Question

What is the hybridization at the two central carbon atoms of $2 - butene$?

Answer 1

Hint: We need to know the structure of $2 - butene$. Then to find out the hybridization let us understand that as atomic orbitals combine to create a new atomic orbital, it will be called its hybridization. If a carbon atom forms only sigma bonds in a hydrocarbon, its orbitals would be \[s{p^3}\]hybridized. The orbitals of a carbon atom that forms a pi bond are \[s{p^2}\]hybridized. The orbitals of a carbon atom become \[sp\]hybridized as it forms two pi bonds. Be careful that the bond must be formed between carbon and hydrogen atoms.

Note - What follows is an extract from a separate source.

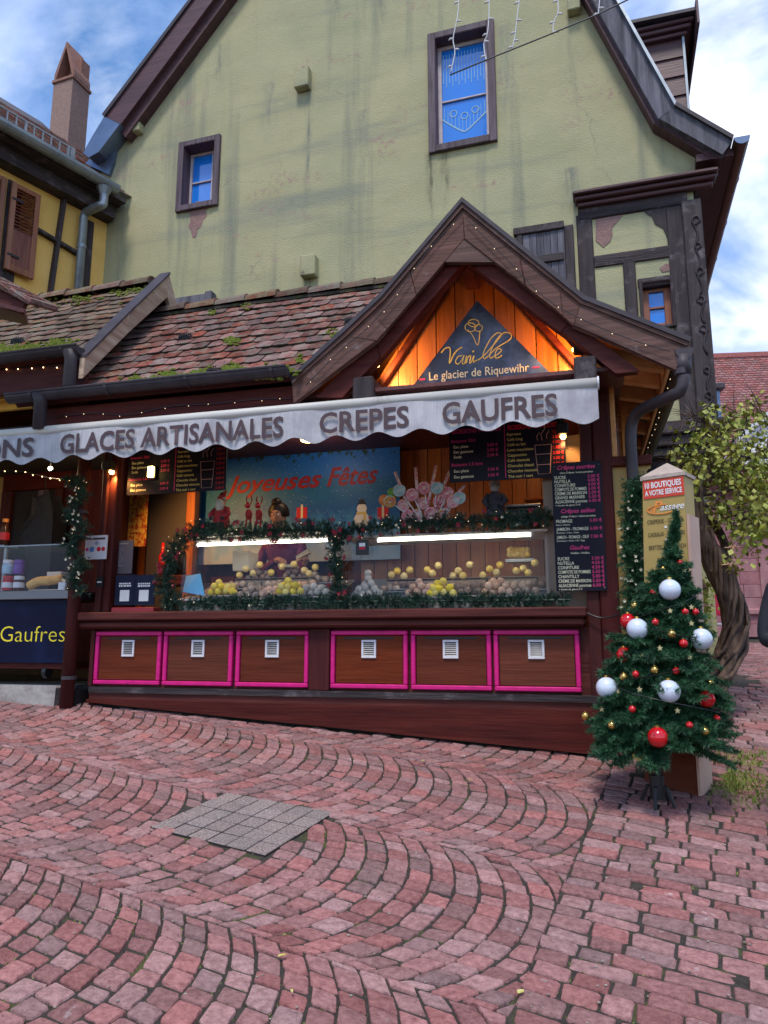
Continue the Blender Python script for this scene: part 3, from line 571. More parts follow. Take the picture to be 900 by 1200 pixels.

Complete step by step answer:
Remember that as atomic orbitals combine to create a new atomic orbital, will be called its hybridization. The new orbital will accommodate the same electron density as the previous system. The updated, hybridized orbital characteristics and energy are just the 'average' of the initial non-hybridized orbitals.
Let us look at the molecular formula of this compound $2 - butene$;
$C{H_3} - CH = CH - C{H_3}$
Now the carbon atoms we are considered about are the second and third ones when they are numbered in ascending order from left to right.
Now the rules which we require to be familiar with while handling hybridization is that;
If a carbon atom forms only sigma bonds in a hydrocarbon, its orbitals would be \[s{p^3}\]hybridized. The orbitals of a carbon atom that forms a pi bond are \[s{p^2}\]hybridized. The orbitals of a carbon atom become \[sp\]hybridized as it forms two pi bonds.
Clearly according to the molecular formula;
$C{H_3} - CH = CH - C{H_3}$
Each of the second and third carbon atoms has the same bondings since the figure is symmetric. So the hybridization of a second would be the same as the third.
Let us observe the second hydrocarbon, here there are two single bonds (to carbon and hydrogen) and one double bond (to the third hydrocarbon), this means there are three sigma bonds due to two sigma bonds from the two single bonds plus one sigma from the double bond. But the double bond also has a pi bond in it so in total there are three sigma bonds and one pi bond in the second carbon. The same will be there for the third carbon.
Now according to our previous rule, here we don’t just have sigma bonds but also have one single bond so the hybridization can only be $s{p^2}$, for both second and third carbon atoms.
$\therefore $The two central carbon atoms of $C{H_3} - CH = CH - C{H_3}$are in $s{p^2}$hybridization.

Note:
In a similar way we can also find hybridization for the outer carbon atoms (first and fourth). Taking the first carbon we know that it has four single bonds that are three to hydrogens and one to the next carbon atom. So single bonds only mean sigma bonds, therefore we can write that the hybridization for the first carbon is $s{p^3}$since only sigma bonds are present here. Due to the symmetry of the figure, the first and fourth will have the same hybridization.